A run of records:

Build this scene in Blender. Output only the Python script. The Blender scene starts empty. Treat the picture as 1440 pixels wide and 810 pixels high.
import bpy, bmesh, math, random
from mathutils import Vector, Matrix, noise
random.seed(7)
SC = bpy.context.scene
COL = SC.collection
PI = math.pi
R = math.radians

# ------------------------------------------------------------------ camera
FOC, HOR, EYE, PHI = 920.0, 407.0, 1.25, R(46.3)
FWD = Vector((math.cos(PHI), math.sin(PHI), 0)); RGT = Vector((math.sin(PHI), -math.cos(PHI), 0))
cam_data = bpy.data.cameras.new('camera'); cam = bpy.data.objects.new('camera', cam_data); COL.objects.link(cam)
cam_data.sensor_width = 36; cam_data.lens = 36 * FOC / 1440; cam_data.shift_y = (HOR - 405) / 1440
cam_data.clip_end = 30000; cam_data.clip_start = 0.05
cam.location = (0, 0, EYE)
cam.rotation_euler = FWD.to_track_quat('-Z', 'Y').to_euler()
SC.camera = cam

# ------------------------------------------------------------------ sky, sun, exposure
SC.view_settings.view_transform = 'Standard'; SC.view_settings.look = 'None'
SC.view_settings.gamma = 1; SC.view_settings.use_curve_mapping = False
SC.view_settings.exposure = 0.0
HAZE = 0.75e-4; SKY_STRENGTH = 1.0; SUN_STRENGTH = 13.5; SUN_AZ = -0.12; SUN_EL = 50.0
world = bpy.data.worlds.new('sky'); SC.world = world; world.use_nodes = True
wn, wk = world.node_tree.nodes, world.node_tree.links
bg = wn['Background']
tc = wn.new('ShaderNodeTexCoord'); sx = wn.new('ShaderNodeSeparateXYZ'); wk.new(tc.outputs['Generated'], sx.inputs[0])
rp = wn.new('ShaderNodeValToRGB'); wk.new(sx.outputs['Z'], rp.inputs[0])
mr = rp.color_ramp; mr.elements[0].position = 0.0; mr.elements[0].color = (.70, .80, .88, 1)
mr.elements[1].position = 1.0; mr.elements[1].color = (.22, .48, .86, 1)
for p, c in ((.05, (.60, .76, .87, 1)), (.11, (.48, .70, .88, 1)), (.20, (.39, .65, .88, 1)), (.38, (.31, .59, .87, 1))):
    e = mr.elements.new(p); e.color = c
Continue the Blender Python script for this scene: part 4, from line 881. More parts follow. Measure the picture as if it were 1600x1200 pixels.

*WRITTEN TASK*:
Repeat the data exactly. Leave nothing out.

*OUTPUT OF THE EXERCISE*:
Build this scene in Blender. Output only the Python script. The Blender scene starts empty. Treat the picture as 1440 pixels wide and 810 pixels high.
import bpy, bmesh, math, random
from mathutils import Vector, Matrix, noise
random.seed(7)
SC = bpy.context.scene
COL = SC.collection
PI = math.pi
R = math.radians

# ------------------------------------------------------------------ camera
FOC, HOR, EYE, PHI = 920.0, 407.0, 1.25, R(46.3)
FWD = Vector((math.cos(PHI), math.sin(PHI), 0)); RGT = Vector((math.sin(PHI), -math.cos(PHI), 0))
cam_data = bpy.data.cameras.new('camera'); cam = bpy.data.objects.new('camera', cam_data); COL.objects.link(cam)
cam_data.sensor_width = 36; cam_data.lens = 36 * FOC / 1440; cam_data.shift_y = (HOR - 405) / 1440
cam_data.clip_end = 30000; cam_data.clip_start = 0.05
cam.location = (0, 0, EYE)
cam.rotation_euler = FWD.to_track_quat('-Z', 'Y').to_euler()
SC.camera = cam

# ------------------------------------------------------------------ sky, sun, exposure
SC.view_settings.view_transform = 'Standard'; SC.view_settings.look = 'None'
SC.view_settings.gamma = 1; SC.view_settings.use_curve_mapping = False
SC.view_settings.exposure = 0.0
HAZE = 0.75e-4; SKY_STRENGTH = 1.0; SUN_STRENGTH = 13.5; SUN_AZ = -0.12; SUN_EL = 50.0
world = bpy.data.worlds.new('sky'); SC.world = world; world.use_nodes = True
wn, wk = world.node_tree.nodes, world.node_tree.links
bg = wn['Background']
tc = wn.new('ShaderNodeTexCoord'); sx = wn.new('ShaderNodeSeparateXYZ'); wk.new(tc.outputs['Generated'], sx.inputs[0])
rp = wn.new('ShaderNodeValToRGB'); wk.new(sx.outputs['Z'], rp.inputs[0])
mr = rp.color_ramp; mr.elements[0].position = 0.0; mr.elements[0].color = (.70, .80, .88, 1)
mr.elements[1].position = 1.0; mr.elements[1].color = (.22, .48, .86, 1)
for p, c in ((.05, (.60, .76, .87, 1)), (.11, (.48, .70, .88, 1)), (.20, (.39, .65, .88, 1)), (.38, (.31, .59, .87, 1))):
    e = mr.elements.new(p); e.color = c
Continue the Blender Python script for this scene: part 4, from line 881. More parts follow. Measure the picture as if it were 1600x1200 pixels.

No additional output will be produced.